=== Objective ===
Restate the entire listing word for word.

=== Task input ===

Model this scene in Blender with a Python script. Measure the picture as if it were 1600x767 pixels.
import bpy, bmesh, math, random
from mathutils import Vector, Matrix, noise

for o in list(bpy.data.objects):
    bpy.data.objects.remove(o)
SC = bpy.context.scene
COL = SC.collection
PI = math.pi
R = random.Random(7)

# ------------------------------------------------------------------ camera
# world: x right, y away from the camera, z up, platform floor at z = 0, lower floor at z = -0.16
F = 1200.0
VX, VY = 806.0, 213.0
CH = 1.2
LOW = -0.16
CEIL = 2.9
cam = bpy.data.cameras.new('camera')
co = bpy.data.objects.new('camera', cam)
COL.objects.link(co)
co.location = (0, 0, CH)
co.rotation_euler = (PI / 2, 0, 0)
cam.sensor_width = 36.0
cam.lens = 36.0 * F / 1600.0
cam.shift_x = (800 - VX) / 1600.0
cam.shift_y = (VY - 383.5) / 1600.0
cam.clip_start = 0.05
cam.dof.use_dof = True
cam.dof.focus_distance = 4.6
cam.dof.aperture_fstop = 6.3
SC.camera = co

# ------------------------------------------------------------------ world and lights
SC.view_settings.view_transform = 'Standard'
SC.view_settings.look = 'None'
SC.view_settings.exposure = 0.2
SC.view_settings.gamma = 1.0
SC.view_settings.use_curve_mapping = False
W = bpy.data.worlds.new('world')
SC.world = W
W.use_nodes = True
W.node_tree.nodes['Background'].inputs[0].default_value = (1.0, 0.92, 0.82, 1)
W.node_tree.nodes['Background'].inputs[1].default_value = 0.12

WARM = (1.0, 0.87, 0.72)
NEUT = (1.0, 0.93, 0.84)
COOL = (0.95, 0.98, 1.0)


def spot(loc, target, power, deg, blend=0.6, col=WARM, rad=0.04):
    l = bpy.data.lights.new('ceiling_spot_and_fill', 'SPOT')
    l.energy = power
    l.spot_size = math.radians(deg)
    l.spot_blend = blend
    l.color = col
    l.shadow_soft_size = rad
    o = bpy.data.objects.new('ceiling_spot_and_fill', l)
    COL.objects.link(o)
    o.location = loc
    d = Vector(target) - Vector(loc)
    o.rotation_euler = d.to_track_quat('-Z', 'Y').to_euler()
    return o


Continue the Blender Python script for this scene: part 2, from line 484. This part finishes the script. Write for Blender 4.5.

=== Reply to the exercise ===
Model this scene in Blender with a Python script. Measure the picture as if it were 1600x767 pixels.
import bpy, bmesh, math, random
from mathutils import Vector, Matrix, noise

for o in list(bpy.data.objects):
    bpy.data.objects.remove(o)
SC = bpy.context.scene
COL = SC.collection
PI = math.pi
R = random.Random(7)

# ------------------------------------------------------------------ camera
# world: x right, y away from the camera, z up, platform floor at z = 0, lower floor at z = -0.16
F = 1200.0
VX, VY = 806.0, 213.0
CH = 1.2
LOW = -0.16
CEIL = 2.9
cam = bpy.data.cameras.new('camera')
co = bpy.data.objects.new('camera', cam)
COL.objects.link(co)
co.location = (0, 0, CH)
co.rotation_euler = (PI / 2, 0, 0)
cam.sensor_width = 36.0
cam.lens = 36.0 * F / 1600.0
cam.shift_x = (800 - VX) / 1600.0
cam.shift_y = (VY - 383.5) / 1600.0
cam.clip_start = 0.05
cam.dof.use_dof = True
cam.dof.focus_distance = 4.6
cam.dof.aperture_fstop = 6.3
SC.camera = co

# ------------------------------------------------------------------ world and lights
SC.view_settings.view_transform = 'Standard'
SC.view_settings.look = 'None'
SC.view_settings.exposure = 0.2
SC.view_settings.gamma = 1.0
SC.view_settings.use_curve_mapping = False
W = bpy.data.worlds.new('world')
SC.world = W
W.use_nodes = True
W.node_tree.nodes['Background'].inputs[0].default_value = (1.0, 0.92, 0.82, 1)
W.node_tree.nodes['Background'].inputs[1].default_value = 0.12

WARM = (1.0, 0.87, 0.72)
NEUT = (1.0, 0.93, 0.84)
COOL = (0.95, 0.98, 1.0)


def spot(loc, target, power, deg, blend=0.6, col=WARM, rad=0.04):
    l = bpy.data.lights.new('ceiling_spot_and_fill', 'SPOT')
    l.energy = power
    l.spot_size = math.radians(deg)
    l.spot_blend = blend
    l.color = col
    l.shadow_soft_size = rad
    o = bpy.data.objects.new('ceiling_spot_and_fill', l)
    COL.objects.link(o)
    o.location = loc
    d = Vector(target) - Vector(loc)
    o.rotation_euler = d.to_track_quat('-Z', 'Y').to_euler()
    return o


Continue the Blender Python script for this scene: part 2, from line 484. This part finishes the script. Write for Blender 4.5.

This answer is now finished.